** BEGIN Data excerpt **

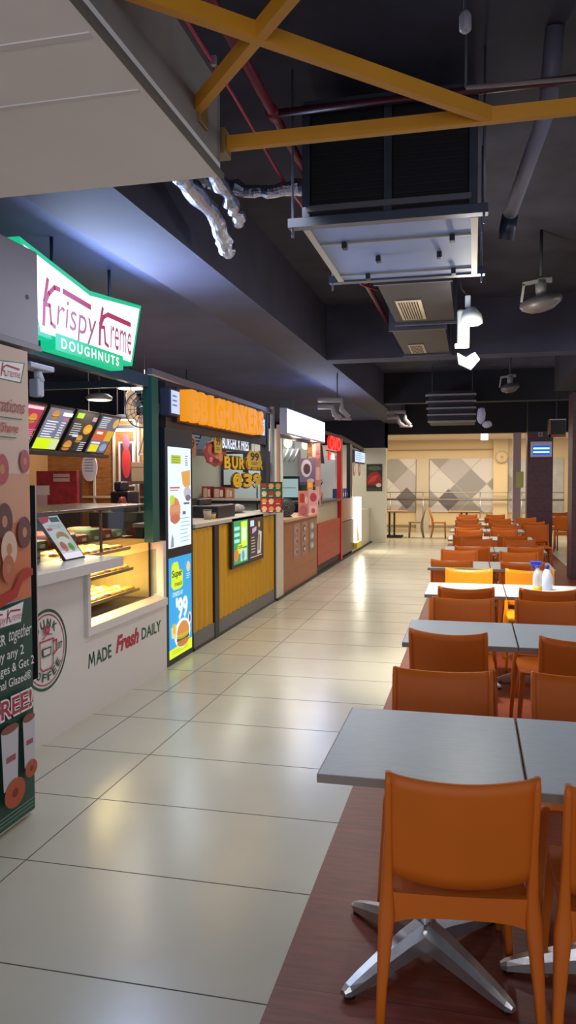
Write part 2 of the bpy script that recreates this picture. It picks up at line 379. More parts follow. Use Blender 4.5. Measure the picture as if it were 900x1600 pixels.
# white dropped soffit (upper left, close to the camera)
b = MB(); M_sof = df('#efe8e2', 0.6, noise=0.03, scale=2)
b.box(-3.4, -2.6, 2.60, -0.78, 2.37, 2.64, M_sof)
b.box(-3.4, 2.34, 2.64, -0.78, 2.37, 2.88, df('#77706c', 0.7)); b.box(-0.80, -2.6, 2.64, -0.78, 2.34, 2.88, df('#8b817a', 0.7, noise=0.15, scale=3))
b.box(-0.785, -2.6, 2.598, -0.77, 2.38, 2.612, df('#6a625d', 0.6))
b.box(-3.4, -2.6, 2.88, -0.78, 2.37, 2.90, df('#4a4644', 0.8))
b.box(-3.4, 1.55, 2.597, -0.80, 1.57, 2.60, df('#dfd8d2', 0.6)); b.box(-3.4, 1.8, 2.597, -0.80, 1.815, 2.60, df('#dfd8d2', 0.6))
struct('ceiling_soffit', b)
# orange steel lattice bolted to it
lf = thing('lattice_frame', (-0.3, 2.2, 2.7), 'orange painted square tube lattice fixed to the edge of the white soffit', 'frame')
M_or = df('#cf8c1e', 0.5, noise=0.05, scale=5)
zt = 2.72
def lat(a, b_, dz=0): MB().bar((a[0], a[1], zt+dz), (b_[0], b_[1], zt+dz), 0.026, 0.042, M_or).build('bar', lf)
lat((-0.84, 2.42), (1.6, 2.42)); lat((-0.98, 1.37), (0.04, 2.42), .0015); lat((-0.83, 2.22), (0.0, 1.26), .003)
for x, y in ((-0.80, 2.42), (-0.80, 2.2)): MB().rbox(x-0.02, y-0.035, zt-0.04, x+0.03, y+0.035, zt+0.04, df('#8a6a3a', 0.5), 0.004).build('mounting_bracket', lf)

# ================================================================== CHAIRS AND TABLES
M_ch = df('#cc6618', 0.5, noise=0.03, scale=4, spec=0.3)
def make_chair(name, label, mt, group):
    t = thing(name, (0, 0, 0), label, 'chair', group)
    # backrest shell
    nx, nz = 14, 8; fr = []; bk = []
    for j in range(nz+1):
        for i in range(nx+1):
            s_ = -1+2*i/nx; q = s_*s_
            zb = 0.494+0.03*q; ztp = 0.812+0.018*q+ (0.004 if abs(s_) > .9 else 0)
            z = zb+(ztp-zb)*j/nz; wx = 0.203+0.004*(1-(z-0.47)/0.36)
            y = -0.205-0.062*(z-0.47)/0.36-0.026*(1-q)
            fr.append((s_*wx, y+0.008, z)); bk.append((s_*wx, y-0.008, z))
    n_ = len(fr); W_ = nx+1; fs = []
    for j in range(nz):
        for i in range(nx):
            a = j*W_+i; fs += [(a, a+1, a+W_+1, a+W_), (n_+a, n_+a+W_, n_+a+W_+1, n_+a+1)]
    for i in range(nx): fs += [(i, n_+i, n_+i+1, i+1), (nz*W_+i, nz*W_+i+1, n_+nz*W_+i+1, n_+nz*W_+i)]
    for j in range(nz): fs += [(j*W_, (j+1)*W_, n_+(j+1)*W_, n_+j*W_), (j*W_+nx, n_+j*W_+nx, n_+(j+1)*W_+nx, (j+1)*W_+nx)]
    MB().add(fr+bk, fs, mt, True).build('backrest', t)
    # seat
    s2 = []; N = 10
    for j in range(N+1):
        for i in range(N+1):
            u, v = -1+2*i/N, -1+2*j/N; x = u*0.205*(1-0.03*(v < 0)); y = v*0.21+0.01
            z = 0.455-0.010*(1-u*u)*(1-v*v)-(0.012*max(0, v-0.7)/0.3)**1-(0.004*(abs(u) > .9))
            s2.append((x, y, z))
    low = [(x, y, 0.43) for x, y, z in s2]; n2 = len(s2); W2 = N+1; fs = []
    for j in range(N):
        for i in range(N):
            a = j*W2+i; fs += [(a, a+1, a+W2+1, a+W2), (n2+a, n2+a+W2, n2+a+W2+1, n2+a+1)]
    for i in range(N): fs += [(i, n2+i, n2+i+1, i+1), (N*W2+i, N*W2+i+1, n2+N*W2+i+1, n2+N*W2+i)]
    for j in range(N): fs += [(j*W2, (j+1)*W2, n2+(j+1)*W2, n2+j*W2), (j*W2+N, n2+j*W2+N, n2+(j+1)*W2+N, (j+1)*W2+N)]
    MB().add(s2+low, fs, mt, False).build('seat', t)
    for s_ in (-1, 1):
        MB().legs([(s_*0.230, -0.272, 0, .011, .013), (s_*0.219, -0.245, 0.2, .015, .017), (s_*0.206, -0.215, 0.40, .024, .024), (s_*0.203, -0.208, 0.47, .017, .020),
                   (s_*0.202, -0.232, 0.62, .011, .017), (s_*0.203, -0.262, 0.80, .010, .015), (s_*0.203, -0.264, 0.832, .008, .011)], mt).build('leg', t)
        MB().legs([(s_*0.218, 0.232, 0, .011, .012), (s_*0.207, 0.215, 0.2, .014, .015), (s_*0.192, 0.195, 0.42, .018, .022), (s_*0.190, 0.195, 0.445, .018, .022)], mt).build('leg', t)
    r = MB(); P_ = []
    for i in range(9):
        x = -0.195+0.39*i/8; q = (x/0.195)**2; P_.append((x, 0.395-0.02*q*q, 0.462+0.004*q))
    vs = [(x, y, z) for x, a, b2 in P_ for (y, z) in ((-0.222, a), (-0.200, a), (-0.200, b2), (-0.222, b2))]
    fs = [(i*4+k, i*4+(k+1) % 4, (i+1)*4+(k+1) % 4, (i+1)*4+k) for i in range(8) for k in range(4)]+[(0, 1, 2, 3), (35, 34, 33, 32)]
    r.add(vs, fs, mt); r.build('rear_rail', t)
    for s_ in (-1, 1): MB().rbox(s_*0.192-0.012, -0.2, 0.405, s_*0.192+0.012, 0.19, 0.44, mt, 0.006).build('side_rail', t)
    return t
CH_BACK = 0.262
M_alu = df('#c4c2c0', 0.30, 0.85, noise=0.06, scale=20)
def laminate():
    mt = df('#c3c9ca', 0.36, noise=0.06, scale=30, stretch=(0.5, 6, 1), spec=0.5); return mt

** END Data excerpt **

> [Brief]
Copy exactly, and only, the lines from the one containing "b.box(-3.4, -2.6, 2.60, -0.78, 2.37, 2.64, M_sof)" through the one containing "for x, y in".

> [Answer to this problem]
b.box(-3.4, -2.6, 2.60, -0.78, 2.37, 2.64, M_sof)
b.box(-3.4, 2.34, 2.64, -0.78, 2.37, 2.88, df('#77706c', 0.7)); b.box(-0.80, -2.6, 2.64, -0.78, 2.34, 2.88, df('#8b817a', 0.7, noise=0.15, scale=3))
b.box(-0.785, -2.6, 2.598, -0.77, 2.38, 2.612, df('#6a625d', 0.6))
b.box(-3.4, -2.6, 2.88, -0.78, 2.37, 2.90, df('#4a4644', 0.8))
b.box(-3.4, 1.55, 2.597, -0.80, 1.57, 2.60, df('#dfd8d2', 0.6)); b.box(-3.4, 1.8, 2.597, -0.80, 1.815, 2.60, df('#dfd8d2', 0.6))
struct('ceiling_soffit', b)
# orange steel lattice bolted to it
lf = thing('lattice_frame', (-0.3, 2.2, 2.7), 'orange painted square tube lattice fixed to the edge of the white soffit', 'frame')
M_or = df('#cf8c1e', 0.5, noise=0.05, scale=5)
zt = 2.72
def lat(a, b_, dz=0): MB().bar((a[0], a[1], zt+dz), (b_[0], b_[1], zt+dz), 0.026, 0.042, M_or).build('bar', lf)
lat((-0.84, 2.42), (1.6, 2.42)); lat((-0.98, 1.37), (0.04, 2.42), .0015); lat((-0.83, 2.22), (0.0, 1.26), .003)
for x, y in ((-0.80, 2.42), (-0.80, 2.2)): MB().rbox(x-0.02, y-0.035, zt-0.04, x+0.03, y+0.035, zt+0.04, df('#8a6a3a', 0.5), 0.004).build('mounting_bracket', lf)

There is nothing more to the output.